Мнение противников безоговорочной капитуляции было учтено при составлении послания императора, которое предстояло доставить в Москву. Послание было составлено в общих словах о стремлении императора «положить скорее конец войне». Указывалось, что ввиду требования США и Великобритании о безоговорочной капитуляции Япония вынуждена вести войну до конца, а это неизбежно приведет «к усиленному кровопролитию». В заключении послания император «изъявил пожелание, чтобы на благо человечества в кратчайший срок был восстановлен мир». Необычность послания состояла в том, что оно не имело адресата.
13 июля посол Сато посетил заместителя наркома иностранных дел СССР С.А. Лозовского и вручил ему письмо на имя Молотова, в котором сообщалось о желании японского императора направить в СССР князя Коноэ в качестве своего официального представителя.
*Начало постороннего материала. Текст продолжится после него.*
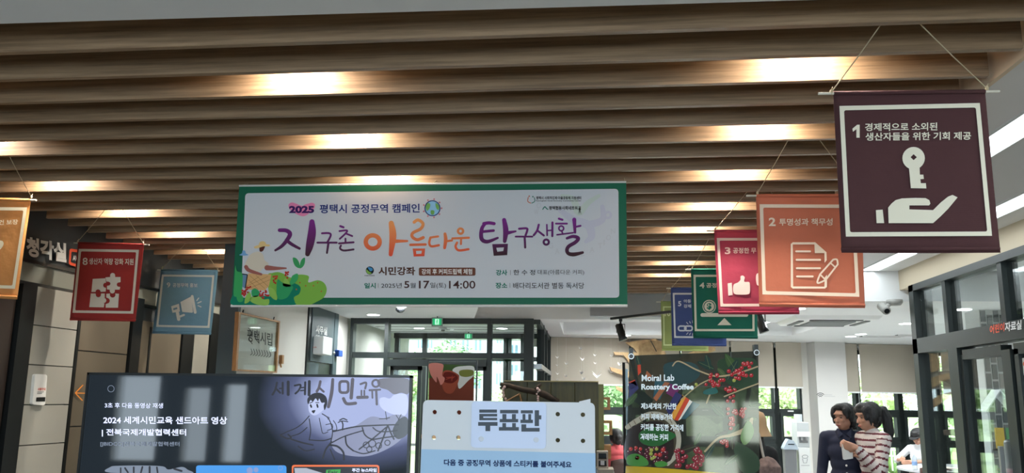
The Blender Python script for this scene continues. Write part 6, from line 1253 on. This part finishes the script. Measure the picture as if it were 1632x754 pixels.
def hedge(px0, px1, Y, h, lb):
    a, b = PYp(Y)(px0, 640).x, PYp(Y)(px1, 640).x; mb = MB(); core = MB(); n_ = max(3, int((b-a)/1.0))
    for k in range(n_): c_ = (a+(b-a)*(k+.5)/n_, Y, h*.45-.16); core.ball(c_, (.75, .6, h*.5), 10, 7); leafcloud(mb, c_, (.8, .65, h*.55), 200, .08)
    t = thing('hedge', ((a+b)/2, Y, -.16), lb, 'hedge', 'hedges in the garden'); tag(mb.build('leaves', greens[1], t), kind='stuff'); tag(core.build('core', greens[0], t), kind='stuff')
hedge(940, 1280, 22, 1.5, 'long clipped hedge outside behind the coffee poster'); hedge(1320, 1640, 22.5, 1.3, 'clipped hedge outside behind the reading tables')
# lattice dome
P = PYp(20.5)(1400, 645); t = thing('lattice_dome', (P.x, 20.5, -.1), 'white metal lattice dome in the garden above the heads of the two women', 'dome')
wm = mat('white_metal', rgb(230, 235, 235), .4); Rr = 1.35
for k in range(9): a_ = PI*k/9; MB().tube([(P.x+Rr*math.cos(th)*math.cos(a_), 20.5+Rr*math.cos(th)*math.sin(a_), -.1+1.75*abs(math.sin(th))+.3) for th in [PI*j/18 for j in range(19)]], .016, 6).build('rib', wm, t)
for z_ in (.5, 1.0, 1.4, 1.7): rz = Rr*math.sqrt(max(0, 1-((z_-.2)/1.75)**2)); MB().tube([(P.x+rz*math.cos(2*PI*j/30), 20.5+rz*math.sin(2*PI*j/30), z_) for j in range(31)], .014, 6).build('hoop', wm, t)
# apartment blocks far away
def block(px0, px1, Y, ztop, lb, cols, rows, m):
    a, b = PYp(Y)(px0, 560).x, PYp(Y)(px1, 560).x; t = thing('apartment_block', ((a+b)/2, Y, -.3), lb, 'building', 'apartment blocks beyond the garden'); box('walls', a, b, Y, Y+12, -.3, ztop, m, t); box('roof', a-.3, b+.3, Y-.3, Y+12.3, ztop, ztop+.8, mat('roof_grey', rgb(180, 188, 196), .8), t)
    wmt = mat('window_blue', rgb(120, 146, 170), .3); W_ = (b-a)/cols; H_ = 2.9
    for r in range(rows):
        for c_ in range(cols):
            if c_ % 3 == 2: continue
            x = a+W_*(c_+.25); z = ztop-2.6-H_*r; box('window', x, x+W_*.5, Y-.1, Y, z, z+1.5, wmt, t)
wb_ = mat('render_white', rgb(226, 230, 234), .8); block(715, 775, 130, 14.5, 'white apartment block seen above the lobby doors', 9, 4, wb_); block(664, 690, 140, 12.5, 'narrow apartment block behind the first exit sign', 5, 3, wb_); block(790, 800, 120, 15, 'slim tower left of the last lobby mullion', 2, 4, mat('render_blue', rgb(200, 214, 228), .8)); block(812, 850, 125, 13.5, 'apartment block at the right side of the lobby glazing', 5, 4, wb_)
При этом передавалось и письменное послание Хирохито о стремлении «положить конец войне». К тому времени советское правительство уже было официально информировано послом Сато о готовности и желании японского правительства «идти на заключение соглашения вплоть до пакта о ненападении».
Согласие на приезд Коноэ в Москву в качестве специального посланника японского императора означало начало официальных переговоров Москвы и Токио. Однако Сталин счёл целесообразным уклониться от любых контактов с официальными представителями японского правительства. Помимо всего прочего, он не хотел создавать у союзников подозрения о каких бы то ни было сепаратных переговорах с японцами. Попытки Токио «заинтересовать» Москву крупными территориальными уступками, в том числе возвращением южной части Сахалина и Курильских островов, потерпели фиаско.
Ранее отторгнутые от Российской империи земли были возвращены нашей стране не в результате закулисной сделки, а по признанным союзными державами итогам Второй мировой войны.